» DATA SECTION:
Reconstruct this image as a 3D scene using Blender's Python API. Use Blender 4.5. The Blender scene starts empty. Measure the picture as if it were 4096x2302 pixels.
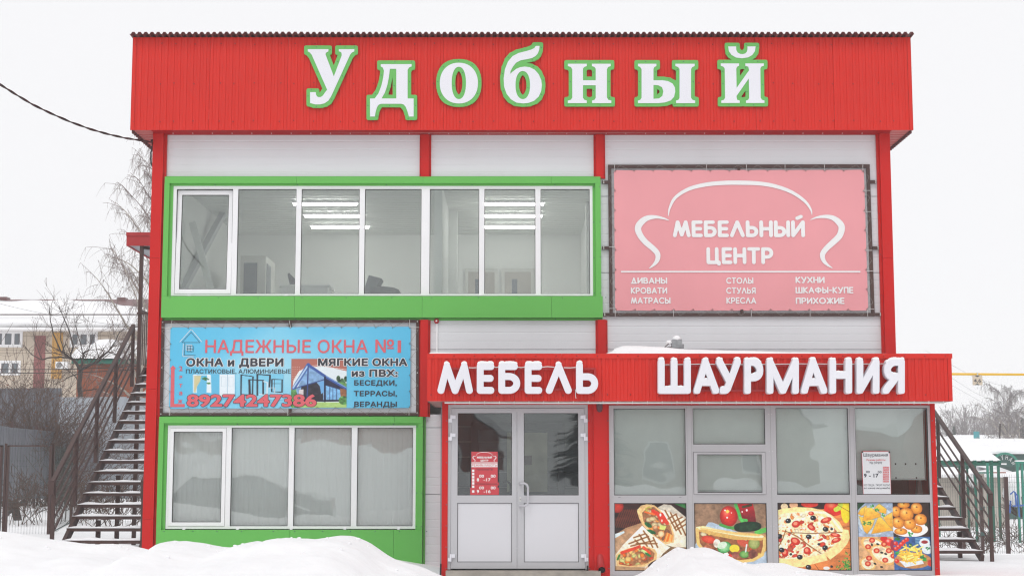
import bpy, math, random
import numpy as np
from mathutils import Vector, Matrix
random.seed(7)
RNG = np.random.default_rng(7)
SC = bpy.context.scene
COL = SC.collection
R = math.radians
# ---------------------------------------------------------------- camera
FPX, TILT, CAMY, CAMZ = 6200.0, R(6.7), -22.0, 1.4
cam_d = bpy.data.cameras.new('camera'); cam = bpy.data.objects.new('camera', cam_d); COL.objects.link(cam)
cam_d.sensor_width = 36.0; cam_d.lens = FPX / 4096 * 36.0; cam_d.clip_end = 3000
cam.location = (0, CAMY, CAMZ); cam.rotation_euler = (R(90) + TILT, 0, 0)
SC.camera = cam
# ---------------------------------------------------------------- sky and light (overcast snow day)
SC.view_settings.view_transform = 'Standard'; SC.view_settings.look = 'None'
SC.view_settings.gamma = 1.0; SC.view_settings.exposure = 0.0
SC.view_settings.use_curve_mapping = False
SUN_EL, SUN_AZ = R(52), R(200)
W = bpy.data.worlds.new('World'); SC.world = W; W.use_nodes = True
wn, wl = W.node_tree.nodes, W.node_tree.links
for n in list(wn): wn.remove(n)
sky = wn.new('ShaderNodeTexSky'); sky.sky_type = 'NISHITA'; sky.sun_disc = False
sky.sun_elevation = SUN_EL; sky.sun_rotation = SUN_AZ
bg1 = wn.new('ShaderNodeBackground'); bg1.inputs[1].default_value = 0.06; wl.new(sky.outputs[0], bg1.inputs[0])
bg2 = wn.new('ShaderNodeBackground'); bg2.inputs[0].default_value = (0.968, 0.966, 0.980, 1); bg2.inputs[1].default_value = 1.02
mx = wn.new('ShaderNodeMixShader'); mx.inputs[0].default_value = 0.95      # unbroken cloud over the clear sky
wo = wn.new('ShaderNodeOutputWorld')
wl.new(bg1.outputs[0], mx.inputs[1]); wl.new(bg2.outputs[0], mx.inputs[2]); wl.new(mx.outputs[0], wo.inputs[0])
sd = bpy.data.lights.new('sun', 'SUN'); sun = bpy.data.objects.new('sun', sd); COL.objects.link(sun)
sd.energy = 0.75; sd.angle = R(25); sd.color = (1.0, 0.985, 0.96)
sun.rotation_euler = (R(90) - SUN_EL, 0, R(-18)); sun.location = (0, -20, 30)
SC.cycles.use_denoising = True
try: SC.cycles.denoiser = 'OPENIMAGEDENOISE'; SC.cycles.denoising_input_passes = 'RGB_ALBEDO_NORMAL'; SC.cycles.denoising_prefilter = 'ACCURATE'
except Exception: pass
SC.cycles.pixel_filter_type = 'BLACKMAN_HARRIS'; SC.cycles.filter_width = 1.2
SC.cycles.max_bounces = 8; SC.cycles.transparent_max_bounces = 16
SC.cycles.sample_clamp_indirect = 4.0
# ---------------------------------------------------------------- pixel -> point on a plane of constant Y (source pixels 4096x2302)
def P(px, py, Y=0.0):
    v = (1151.0 - py) / FPX; u = (px - 2048.0) / FPX
    dy = math.cos(TILT) - v * math.sin(TILT); dz = math.sin(TILT) + v * math.cos(TILT)
    t = (Y - CAMY) / dy
    return Vector((u * t, Y, CAMZ + dz * t))
def X(px, py, Y=0.0): return P(px, py, Y).x
def Z(py, Y=0.0): return P(2048, py, Y).z
def lin(c):
    return tuple(((x / 255.0) / 12.92 if x / 255.0 <= 0.04045 else ((x / 255.0 + 0.055) / 1.055) ** 2.4) for x in c)
# ---------------------------------------------------------------- materials
def nodes_of(name):
    m = bpy.data.materials.new(name); m.use_nodes = True
    nt = m.node_tree
    return m, nt, nt.nodes, nt.links, nt.nodes['Principled BSDF']
def mat(name, col, rough=0.5, metal=0.0, var=0.06, scale=3.0, bump=0.0, bscale=40.0, spec=0.5, stain=None, coat=0.0):
    """paint, metal, plaster...: base colour broken up by two sizes of noise, fine relief, roughness wear"""
    m, nt, N, L, b = nodes_of(name)
    tc = N.new('ShaderNodeTexCoord')
    n1 = N.new('ShaderNodeTexNoise'); n1.inputs['Scale'].default_value = scale; n1.inputs['Detail'].default_value = 6
    L.new(tc.outputs['Object'], n1.inputs['Vector'])
    rp = N.new('ShaderNodeValToRGB')
    rp.color_ramp.elements[0].position = 0.3; rp.color_ramp.elements[1].position = 0.7
    rp.color_ramp.elements[0].color = tuple(c * (1 - var) for c in col[:3]) + (1,)
    rp.color_ramp.elements[1].color = tuple(min(1, c * (1 + var)) for c in col[:3]) + (1,)
    L.new(n1.outputs['Fac'], rp.inputs[0])
    out = rp.outputs[0]
    if stain:
        n2 = N.new('ShaderNodeTexNoise'); n2.inputs['Scale'].default_value = stain[1]; n2.inputs['Detail'].default_value = 8
        mp = N.new('ShaderNodeMapping'); mp.inputs['Scale'].default_value = (1, 1, 0.25)
        L.new(tc.outputs['Object'], mp.inputs[0]); L.new(mp.outputs[0], n2.inputs['Vector'])
        r2 = N.new('ShaderNodeValToRGB'); r2.color_ramp.elements[0].position = 0.52; r2.color_ramp.elements[1].position = 0.75
        r2.color_ramp.elements[1].color = (stain[2],) * 3 + (1,)
        L.new(n2.outputs['Fac'], r2.inputs[0])
        mxx = N.new('ShaderNodeMixRGB'); mxx.inputs[2].default_value = tuple(stain[0]) + (1,)
        L.new(r2.outputs[0], mxx.inputs[0]); L.new(out, mxx.inputs[1]); out = mxx.outputs[0]
    L.new(out, b.inputs['Base Color'])
    mr = N.new('ShaderNodeMapRange'); mr.inputs[3].default_value = rough * 0.85; mr.inputs[4].default_value = min(1, rough * 1.2)
    L.new(n1.outputs['Fac'], mr.inputs[0]); L.new(mr.outputs[0], b.inputs['Roughness'])
    b.inputs['Metallic'].default_value = metal; b.inputs['Specular IOR Level'].default_value = spec
    b.inputs['Coat Weight'].default_value = coat
    if bump:
        n3 = N.new('ShaderNodeTexNoise'); n3.inputs['Scale'].default_value = bscale; n3.inputs['Detail'].default_value = 5
        L.new(tc.outputs['Object'], n3.inputs['Vector'])
        bp = N.new('ShaderNodeBump'); bp.inputs['Strength'].default_value = bump; bp.inputs['Distance'].default_value = 0.02
        L.new(n3.outputs['Fac'], bp.inputs['Height']); L.new(bp.outputs[0], b.inputs['Normal'])
    return m
def glow(name, col, s):
    m, nt, N, L, b = nodes_of(name)
    b.inputs['Base Color'].default_value = tuple(col) + (1,)
    b.inputs['Emission Color'].default_value = tuple(col) + (1,); b.inputs['Emission Strength'].default_value = s
    return m
def glass(name, tint, ior, warp, wscale, boost=1.0):
    m, nt, N, L, b = nodes_of(name); N.remove(b)
    out = N['Material Output']
    tr = N.new('ShaderNodeBsdfTransparent'); tr.inputs[0].default_value = tuple(tint) + (1,)
    gl = N.new('ShaderNodeBsdfGlossy'); gl.inputs['Roughness'].default_value = 0.015; gl.inputs[0].default_value = (0.93, 0.97, 0.96, 1)
    fr = N.new('ShaderNodeFresnel'); fr.inputs[0].default_value = ior
    mu = N.new('ShaderNodeMath'); mu.operation = 'MULTIPLY'; mu.inputs[1].default_value = boost; mu.use_clamp = True
    L.new(fr.outputs[0], mu.inputs[0])
    tc = N.new('ShaderNodeTexCoord'); ns = N.new('ShaderNodeTexNoise'); ns.inputs['Scale'].default_value = wscale; ns.inputs['Detail'].default_value = 1.5
    bp = N.new('ShaderNodeBump'); bp.inputs['Strength'].default_value = warp; bp.inputs['Distance'].default_value = 0.02
    L.new(tc.outputs['Object'], ns.inputs['Vector']); L.new(ns.outputs['Fac'], bp.inputs['Height']); L.new(bp.outputs[0], gl.inputs['Normal'])
    ms = N.new('ShaderNodeMixShader')
    L.new(mu.outputs[0], ms.inputs[0]); L.new(tr.outputs[0], ms.inputs[1]); L.new(gl.outputs[0], ms.inputs[2]); L.new(ms.outputs[0], out.inputs[0])
    return m
def printmat(name, rough=0.35):
    m, nt, N, L, b = nodes_of(name)
    a = N.new('ShaderNodeAttribute'); a.attribute_name = 'Col'
    L.new(a.outputs['Color'], b.inputs['Base Color']); b.inputs['Roughness'].default_value = rough
    return m
M = {}
M['red'] = mat('red_painted_metal', (0.635, 0.018, 0.009), 0.5, spec=0.32, var=0.05, scale=1.2, bump=0.03, bscale=5)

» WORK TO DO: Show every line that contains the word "scene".

» WORKED ANSWER:
Reconstruct this image as a 3D scene using Blender's Python API. Use Blender 4.5. The Blender scene starts empty. Measure the picture as if it were 4096x2302 pixels.
SC = bpy.context.scene